Free and open to the public, the lecture will begin at 8 p.m. Thursday, Oct. 29, in Gannett Auditorium, Palamountain Hall. Sponsors of the event are Skidmore's Department of Government, First-Year Experience Program, and the Office of the Dean of the Faculty.
South Carolina Rep. Joseph Wilson earned the attention of millions of Americans in September when, during a nationally televised speech by President Barack Obama to a joint session of Congress, he shouted, "You lie!" to the president. Soon after, the congressman apologized privately to the president but refused to apologize on the floor of the House. The outburst earned Wilson a formal rebuke from his House colleagues.

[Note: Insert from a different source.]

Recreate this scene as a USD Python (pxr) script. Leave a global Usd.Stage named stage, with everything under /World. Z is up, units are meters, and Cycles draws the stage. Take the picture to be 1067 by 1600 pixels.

In an opinion essay published Sept. 18 in The New York Times, Freeman explained, "Congress has a long and storied culture of apology, to go along with its long and storied culture of insult — and the two traditions are inextricably bound together.
"Congressional insults—and apologies—had their heyday in the first half of the 19th century. Much as we envision the pre-Civil War era as the golden age of Congressional oratory delivered by the likes of Henry Clay, John C. Calhoun and Daniel Webster, alongside this eloquence was a generous helping of rough-and-tumble brawling," she added.
A specialist in the political history and culture of revolutionary and early national America, Freeman has a special interest in honor culture and dueling. Her most recent book, Affairs of Honor: National Politics in the New Republic (Yale University Press, 2001) won the "Best Book of the Year" prize by the Society of Historians of the Early American Republic in 2002. Her research on Hamilton has taken her to St. Kitts, Nevis, and to Scotland, among other places, and given her the opportunity to shoot a black-powder dueling pistol.
Her published work includes the book Alexander Hamilton: Writings (Library of America, 2001), which she edited, and "Dueling as Politics: Reinterpreting the Burr-Hamilton Duel," published in the William and Mary Quarterly, April 1996. She is currently working on a book about political violence and the culture of Congress in antebellum America.
A graduate of Pomona College and the University of Virginia, Freeman joined the Yale faculty in 1997 and has been a professor there since 2002.
Skidmore's Ronald J. Fiscus lecture was inaugurated in 1991 to honor the late Ronald J. Fiscus, a faculty member at the College from 1980 to his death in 1990. Professor Fiscus was a constitutional law specialist and a key contributor to the development of a minor in law and society at Skidmore.